Columbia board meeting gets heated

The Columbia Board of Aldermen had a late night in Tuesday's board meeting.
The Columbia Board of Aldermen had a late night in Tuesday's board meeting.

COLUMBIA, MS (WDAM) - The Columbia Board of Aldermen had a late night in Tuesday's board meeting.

Sixteen counter-proposals were brought to the floor by Alderwoman Gwen Hammond in Tuesday's five-and-a-half hour-long meeting. This was in response to Mayor Robert Bourne's proposals that came after the city's audit, which reviewed city workers and departments for efficiencies. The mayor's proposals were approved by the board and made few changes and caused no loss of jobs.

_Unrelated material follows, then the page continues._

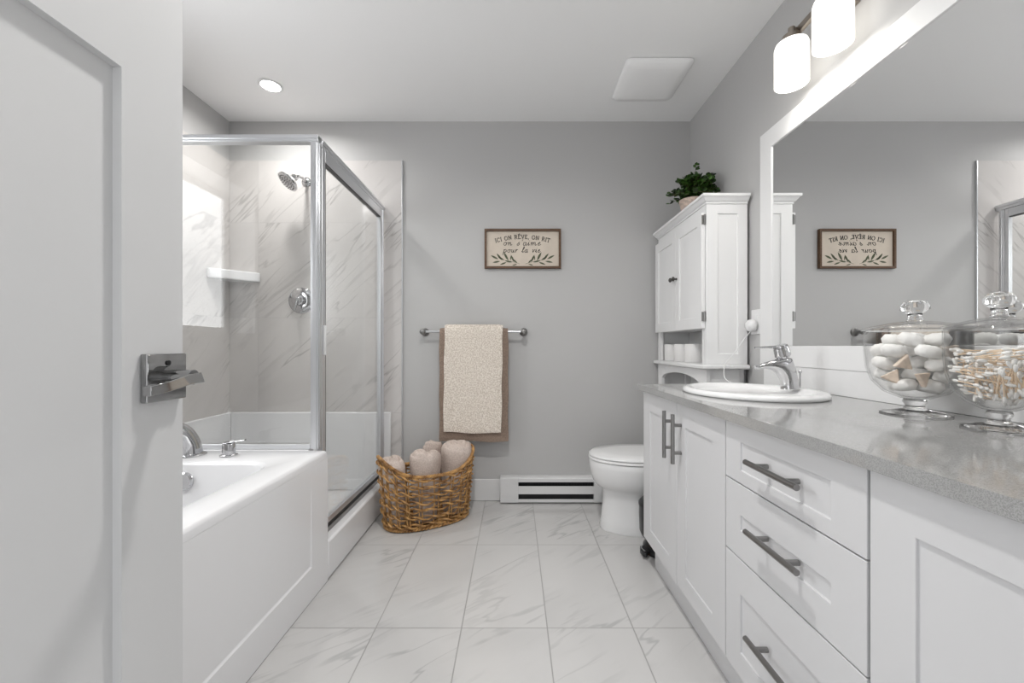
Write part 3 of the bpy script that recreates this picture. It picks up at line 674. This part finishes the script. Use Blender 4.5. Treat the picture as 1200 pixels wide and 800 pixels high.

Hammond proposed terminations of police receptionist Betty Harkey, city clerk Donna McKenzie as well as the removal of the public works position.

"Those duties [public works] can be tasked out to Mr. Lonnie and our city clerk," proposed Hammond. "We don't need a public works person."

"And how do you know that," asked Mayor Bourne.

"Because I said," responded Hammond.

Hammond and Alderwoman Renee' Galloway also fought to have one employee, who was recently transferred to work with the court, moved back to the police department.

Mayor Bourne refused this request, saying the employee was moved in order to restore the finances of the court, which is in a $4 million deficit.

"The decision has been made," said Mayor Bourne.

After Hammond's counter-proposals were presented to the board, Galloway read off concerns from her constituents that she says align with Hammond's proposals.

"We have too many police, too young, from too far away, to have a stable police department," she read verbatim. "The city clerk should have a degree in accounting, or at least a B. S. degree. The current employee does not have these essential requirements and should be terminated."

She continued with concerns about the police chief.

"Terminate the police," she read off her notes. "He does not have the personality for the job. He does not have the leadership skills for the job."

Of the few votes cast regarding the counter-proposals, the mayor vetoed the decisions, which is in his power.

"Y'all can do what you want to about a lot of other things, but that won't change the law," he said. "I am the mayor, and I intend to be the mayor for the next four years."

The board will meet on October 15 to vote on the proposals.